Parmi les autres résultats notables des cessions estivales 2009, signalons un buste d’homme en marbre de adjugé 550 000£ (près de 900 000$), une vierge à l’enfant de Pietro DI DOMENICO DA MONTEPULCIANO du début du XVème siècle vendue 175 000£, au triple de l’estimation haute. Signalons encore le Portrait of Endymion Porter d’Anthonius VAN DYCK qui est parti pour 1,8M£ (2,9M$), un an après, jour pour jour, son record de 2,7M£ (5,3M$, A Rearing Stallion, Christie’s).

Christie’s enregistrait trois records le soir du 7 juillet : celui de Bartolomeo DELLA PORTA dont on ne compte que quatre tableaux soumis à enchères en 10 ans. L’œuvre The Madonna and Child in a landscape with Saint Elizabeth (1516), était sans conteste la plus belle toile de l’artiste proposée jusqu’alors en salles des ventes : adjugée 1,9M£ (3M$), elle n’atteignait pourtant pas son estimation basse de 2M£. Une nature morte signée Willem Claesz. HEDA, A blackberry pie, an upturned nautilus cup, a salt-cellar, s’arrachait par contre au quadruple de son estimation basse à 1,2M£, un résultat euphorisant dont bénéficia l’austère nature morte présentée chez Sotheby’s deux jours plus tard : elle fut emportée 130 000£, au double des prévisions.
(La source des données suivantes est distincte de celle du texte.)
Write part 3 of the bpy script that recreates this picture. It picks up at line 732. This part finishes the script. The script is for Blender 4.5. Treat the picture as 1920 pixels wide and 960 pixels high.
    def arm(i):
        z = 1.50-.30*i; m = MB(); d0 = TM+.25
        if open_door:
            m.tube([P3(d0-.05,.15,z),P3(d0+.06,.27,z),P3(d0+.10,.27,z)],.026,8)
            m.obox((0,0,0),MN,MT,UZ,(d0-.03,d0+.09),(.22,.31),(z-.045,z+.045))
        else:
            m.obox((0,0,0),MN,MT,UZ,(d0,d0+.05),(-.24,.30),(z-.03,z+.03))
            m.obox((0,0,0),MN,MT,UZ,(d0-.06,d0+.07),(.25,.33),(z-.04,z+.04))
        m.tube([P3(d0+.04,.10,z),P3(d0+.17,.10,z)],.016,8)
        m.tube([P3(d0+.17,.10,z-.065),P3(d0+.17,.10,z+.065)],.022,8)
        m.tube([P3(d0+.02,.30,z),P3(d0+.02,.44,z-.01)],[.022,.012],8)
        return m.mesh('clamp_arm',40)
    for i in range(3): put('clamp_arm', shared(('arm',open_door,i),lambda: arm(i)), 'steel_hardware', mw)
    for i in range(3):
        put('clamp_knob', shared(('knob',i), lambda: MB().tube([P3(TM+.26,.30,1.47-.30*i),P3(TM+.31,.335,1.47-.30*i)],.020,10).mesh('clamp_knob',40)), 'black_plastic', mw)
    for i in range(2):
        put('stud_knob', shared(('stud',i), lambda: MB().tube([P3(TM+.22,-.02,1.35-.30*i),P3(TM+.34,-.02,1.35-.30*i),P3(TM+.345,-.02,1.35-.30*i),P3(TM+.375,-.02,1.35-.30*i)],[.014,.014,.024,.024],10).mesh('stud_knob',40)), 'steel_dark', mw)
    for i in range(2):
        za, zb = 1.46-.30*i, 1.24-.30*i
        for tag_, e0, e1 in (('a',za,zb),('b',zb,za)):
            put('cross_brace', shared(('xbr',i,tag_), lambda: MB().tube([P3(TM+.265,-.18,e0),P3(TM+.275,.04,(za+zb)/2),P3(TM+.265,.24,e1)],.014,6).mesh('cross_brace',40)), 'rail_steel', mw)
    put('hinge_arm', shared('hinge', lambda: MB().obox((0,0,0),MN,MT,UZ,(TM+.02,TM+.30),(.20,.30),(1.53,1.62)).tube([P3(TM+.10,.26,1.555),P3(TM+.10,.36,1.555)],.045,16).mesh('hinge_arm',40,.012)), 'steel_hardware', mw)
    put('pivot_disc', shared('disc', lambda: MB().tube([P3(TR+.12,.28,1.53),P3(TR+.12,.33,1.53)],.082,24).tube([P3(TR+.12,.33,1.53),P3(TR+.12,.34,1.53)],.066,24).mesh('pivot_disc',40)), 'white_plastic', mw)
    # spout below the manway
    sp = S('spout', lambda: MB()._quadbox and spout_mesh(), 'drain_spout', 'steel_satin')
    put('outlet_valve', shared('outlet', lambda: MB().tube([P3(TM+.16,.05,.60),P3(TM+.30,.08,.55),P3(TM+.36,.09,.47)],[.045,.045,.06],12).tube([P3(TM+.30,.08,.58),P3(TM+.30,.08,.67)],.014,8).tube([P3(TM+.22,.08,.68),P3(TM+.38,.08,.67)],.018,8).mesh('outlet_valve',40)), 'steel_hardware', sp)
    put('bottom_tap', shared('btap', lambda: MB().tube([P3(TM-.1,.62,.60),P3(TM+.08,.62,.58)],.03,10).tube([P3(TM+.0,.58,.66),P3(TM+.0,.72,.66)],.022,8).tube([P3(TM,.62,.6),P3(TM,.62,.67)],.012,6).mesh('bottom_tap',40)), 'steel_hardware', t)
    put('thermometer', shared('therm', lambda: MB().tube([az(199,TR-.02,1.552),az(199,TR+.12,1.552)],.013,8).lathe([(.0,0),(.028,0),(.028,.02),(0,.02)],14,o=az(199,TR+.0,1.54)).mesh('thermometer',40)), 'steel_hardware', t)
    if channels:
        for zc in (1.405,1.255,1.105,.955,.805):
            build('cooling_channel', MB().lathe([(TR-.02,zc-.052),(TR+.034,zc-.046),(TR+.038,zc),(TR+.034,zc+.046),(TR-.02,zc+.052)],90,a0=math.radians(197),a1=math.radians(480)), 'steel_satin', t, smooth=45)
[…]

Le troisième record fut emporté par le portrait d’un jeune homme de Giuliano di Piero BUGIARDINI à 700 000£ (1,13M$).

Rares, les toiles irréprochables des maîtres anciens atteignent rapidement des montants à 6 chiffres. Mais ces résultats d’exception ne sont que le sommet de l’iceberg et les salles des ventes proposent constamment des artistes anciens méconnus ou non identifiés, des « Ecoles » ou des « Cercles de ». La signature de Luis TRISTAN par exemple, élève surdoué d’El Greco mais plus confidentiel que son maître, était accessible autour de 40 000€ le 22 avril 2009 avec une touchante scène de la sainte famille et Sainte Anne (Arte Information y Gestion, Seville). Les opportunités d’achat de peintures anciennes signées pour moins de 10 000$ sont nombreuses : de l’ordre de 41% en 2008 et de 45% entre janvier et juillet 2009.